BESLAN, Russia (Reuters) - Russia's top general threatened on Wednesday to attack "terrorist bases" anywhere in the world, as security services put a $10 million bounty on two Chechen rebels [Aslan Maskhadov and Shamil Basayev] they blame for last week's school siege.


"As for launching pre-emptive strikes on terrorist bases, we will carry out all measures to liquidate terrorist bases in any region of the world," said General Yuri Baluevsky, chief of Russia's general staff. (via Yahoo! News)
Sounds like Vladimir has incorporated parts of the Bush Doctrine into Russian foreign policy. I doubted then that Putin would (or could) respond beyond the Russia's immediate sphere of influence, but Dan Darling corrected me. From this Winds of Change thread, apparently, the comment permalinks don't work when linked from Blogger.

My comment:
I have a feeling there will be a pretty significant response, because Putin's speech highlighted a lot of weaknesses, which was quite surpising, because as you know, his whole presidency is based on an image of tough, uncompromising, strength when it comes to Chechnya. And he might conclude that the only way to redeem that "credibility" is to be brutal and launch some kind of offensive. Plus, not doing anything other than reforming his security services (while important) is an invitation to more horrendous attacks like this one. So, he might have no choice but to respond.
His reply:
The idea of a massive Russian invasion of Georgia proper or just Pankisi is still very much on the table, I suspect. They also now have to deal with Basayev's infrastructure in Ingushetia that would have had to have existed in order for the incursion into North Ossetia to have ever occurred. As it now stands, Russian forces have sealed off North Ossetia and are launching an aggressive search for any of the hostage-takers who may have escaped (they already paraded one escapee around on Russian TV). That should be their top priority while they assess the situation, identify who the foreign backers were (I imagine that Abu Omar al-Saif is getting his checks signed by someone other than bin Laden) and make preparations to neutralize them. Keep in mind that the Russians assassinated Zelimkhan Yandarbiyev [in Qatar, no less!], the former Chechen president and Wahhabi ideologue who convinced Mullah Omar to recognize Chechen "independence," back in 2003 after they'd linked him to the theater seige. If I were a prince in a certain Magic Kingdom, I'd be doubling my security and getting somebody else to start my car and taste my food right about now.
That's a very interesting idea. I was initially dismissive of the Russians doing anything inside Saudi Arabia, as yes, they are basically the ideological epicenter of Islamism, but taking out a prince (I would include clerics too, if a direct link could be made) or two would hardly solve anything. Well, besides pissing off the royal family and if that the case, I'm sure they'd be able to get in contact with an al Qaeda cell and not so covertly fund an attack on Russia in retaliation. General Yuri Baluevsky's comments about striking terrorist bases made in sound like he was talking about the Pankisi Gorge or Ingushetian terrorist infrastructure set up by al Qaeda and various Chechen nationalists.
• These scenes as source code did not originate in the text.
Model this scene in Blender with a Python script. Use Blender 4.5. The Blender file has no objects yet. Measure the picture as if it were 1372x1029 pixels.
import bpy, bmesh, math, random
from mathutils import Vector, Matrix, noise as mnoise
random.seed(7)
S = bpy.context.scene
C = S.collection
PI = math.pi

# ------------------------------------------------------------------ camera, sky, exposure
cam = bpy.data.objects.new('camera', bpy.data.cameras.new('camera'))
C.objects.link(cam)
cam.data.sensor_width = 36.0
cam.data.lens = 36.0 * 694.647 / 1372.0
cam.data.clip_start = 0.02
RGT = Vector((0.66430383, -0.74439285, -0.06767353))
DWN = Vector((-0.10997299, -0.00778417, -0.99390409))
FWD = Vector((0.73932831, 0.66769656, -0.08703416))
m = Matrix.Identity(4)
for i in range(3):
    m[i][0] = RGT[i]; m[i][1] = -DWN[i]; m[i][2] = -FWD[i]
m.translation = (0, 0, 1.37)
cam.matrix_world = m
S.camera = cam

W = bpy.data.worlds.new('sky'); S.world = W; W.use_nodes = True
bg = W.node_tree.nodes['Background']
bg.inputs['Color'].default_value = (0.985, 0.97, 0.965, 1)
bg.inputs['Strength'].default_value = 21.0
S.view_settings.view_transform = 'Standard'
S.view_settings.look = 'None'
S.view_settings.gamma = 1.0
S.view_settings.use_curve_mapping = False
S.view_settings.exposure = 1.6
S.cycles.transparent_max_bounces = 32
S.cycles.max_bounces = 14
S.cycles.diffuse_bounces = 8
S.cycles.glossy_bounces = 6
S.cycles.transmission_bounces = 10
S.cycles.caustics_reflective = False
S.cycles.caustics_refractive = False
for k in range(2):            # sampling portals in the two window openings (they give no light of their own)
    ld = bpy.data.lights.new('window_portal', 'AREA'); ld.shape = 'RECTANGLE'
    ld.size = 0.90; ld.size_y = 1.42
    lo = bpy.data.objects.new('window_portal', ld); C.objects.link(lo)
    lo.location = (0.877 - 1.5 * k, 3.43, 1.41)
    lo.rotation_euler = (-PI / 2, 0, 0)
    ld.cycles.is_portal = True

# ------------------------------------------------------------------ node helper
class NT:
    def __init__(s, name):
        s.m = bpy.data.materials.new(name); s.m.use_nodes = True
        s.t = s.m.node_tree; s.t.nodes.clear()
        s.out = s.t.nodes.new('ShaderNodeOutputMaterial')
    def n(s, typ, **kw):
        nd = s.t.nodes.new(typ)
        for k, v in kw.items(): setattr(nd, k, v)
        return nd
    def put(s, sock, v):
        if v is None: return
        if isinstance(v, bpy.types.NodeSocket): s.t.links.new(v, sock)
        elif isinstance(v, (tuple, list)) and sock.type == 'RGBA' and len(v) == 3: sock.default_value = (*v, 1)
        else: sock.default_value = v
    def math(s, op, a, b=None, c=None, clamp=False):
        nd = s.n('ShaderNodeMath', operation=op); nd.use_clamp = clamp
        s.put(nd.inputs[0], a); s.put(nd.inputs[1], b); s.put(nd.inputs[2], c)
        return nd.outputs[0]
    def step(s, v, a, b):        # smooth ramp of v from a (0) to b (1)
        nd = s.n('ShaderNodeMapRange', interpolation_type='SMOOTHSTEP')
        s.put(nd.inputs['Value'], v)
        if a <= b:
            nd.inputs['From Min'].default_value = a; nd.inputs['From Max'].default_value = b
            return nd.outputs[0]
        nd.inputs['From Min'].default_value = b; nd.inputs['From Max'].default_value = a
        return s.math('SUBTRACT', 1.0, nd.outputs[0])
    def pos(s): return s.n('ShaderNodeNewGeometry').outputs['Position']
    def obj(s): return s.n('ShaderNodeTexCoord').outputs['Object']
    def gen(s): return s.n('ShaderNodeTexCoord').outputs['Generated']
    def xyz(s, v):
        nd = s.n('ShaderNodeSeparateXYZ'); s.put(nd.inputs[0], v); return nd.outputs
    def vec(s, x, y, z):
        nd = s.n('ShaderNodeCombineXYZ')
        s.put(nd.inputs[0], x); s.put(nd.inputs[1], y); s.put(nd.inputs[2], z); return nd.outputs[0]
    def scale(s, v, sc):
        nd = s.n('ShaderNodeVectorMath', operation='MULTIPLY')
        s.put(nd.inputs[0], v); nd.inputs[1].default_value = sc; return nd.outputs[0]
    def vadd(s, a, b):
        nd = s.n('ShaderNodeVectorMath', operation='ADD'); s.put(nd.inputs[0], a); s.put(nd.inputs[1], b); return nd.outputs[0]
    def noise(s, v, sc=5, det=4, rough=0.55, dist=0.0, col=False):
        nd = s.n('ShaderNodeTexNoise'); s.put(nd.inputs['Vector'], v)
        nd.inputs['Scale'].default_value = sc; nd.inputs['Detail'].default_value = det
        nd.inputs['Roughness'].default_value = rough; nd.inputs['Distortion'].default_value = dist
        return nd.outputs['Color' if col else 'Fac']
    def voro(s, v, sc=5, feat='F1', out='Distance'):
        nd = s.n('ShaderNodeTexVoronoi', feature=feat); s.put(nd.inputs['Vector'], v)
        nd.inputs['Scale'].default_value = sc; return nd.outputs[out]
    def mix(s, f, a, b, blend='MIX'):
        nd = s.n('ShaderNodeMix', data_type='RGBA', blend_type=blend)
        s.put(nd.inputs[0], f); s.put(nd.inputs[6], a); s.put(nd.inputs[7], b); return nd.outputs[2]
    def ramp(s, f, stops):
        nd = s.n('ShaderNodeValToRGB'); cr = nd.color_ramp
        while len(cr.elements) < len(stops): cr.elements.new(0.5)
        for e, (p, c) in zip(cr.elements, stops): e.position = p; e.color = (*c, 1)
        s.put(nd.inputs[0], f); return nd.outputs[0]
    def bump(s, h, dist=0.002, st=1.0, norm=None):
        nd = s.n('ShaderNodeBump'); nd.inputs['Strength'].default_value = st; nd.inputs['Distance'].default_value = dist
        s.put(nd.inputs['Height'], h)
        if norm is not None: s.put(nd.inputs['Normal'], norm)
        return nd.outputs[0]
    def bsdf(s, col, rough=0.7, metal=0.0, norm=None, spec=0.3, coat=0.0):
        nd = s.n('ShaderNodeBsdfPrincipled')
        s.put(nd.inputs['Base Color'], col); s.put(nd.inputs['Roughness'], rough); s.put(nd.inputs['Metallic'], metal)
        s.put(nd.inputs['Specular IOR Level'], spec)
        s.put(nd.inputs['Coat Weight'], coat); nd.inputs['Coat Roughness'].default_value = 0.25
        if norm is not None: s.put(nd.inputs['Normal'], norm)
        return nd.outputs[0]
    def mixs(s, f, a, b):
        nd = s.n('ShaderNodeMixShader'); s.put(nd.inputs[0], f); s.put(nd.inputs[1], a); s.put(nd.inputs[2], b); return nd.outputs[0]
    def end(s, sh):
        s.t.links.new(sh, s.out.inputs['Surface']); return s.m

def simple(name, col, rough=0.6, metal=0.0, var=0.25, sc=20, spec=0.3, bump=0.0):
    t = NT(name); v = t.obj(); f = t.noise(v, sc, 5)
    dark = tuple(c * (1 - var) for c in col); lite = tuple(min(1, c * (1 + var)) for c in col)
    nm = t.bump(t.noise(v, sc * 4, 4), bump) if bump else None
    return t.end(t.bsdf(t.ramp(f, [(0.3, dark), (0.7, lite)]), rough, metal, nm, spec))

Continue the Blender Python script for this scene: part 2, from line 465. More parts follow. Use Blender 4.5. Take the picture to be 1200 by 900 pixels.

All in all, I expect Putin to join with Bush on many more issues from now on and I can foresee this strengthening Bush's hand in relation to the national security canard. On the other hand, it could put more strains in the Russo-American relationship because what if Putin decides to take a harder line with US allies Georgia, Pakistan, Saudi Arabia and whoever else. Time will tell.

Unfortunately, Russia doesn't fight wars like we do. They leveled the Chechen capital twice, killing thousands. Dan says the total civilian casualities for the second Chechen War is around 80,000! The next month could be pivital in the war on terror.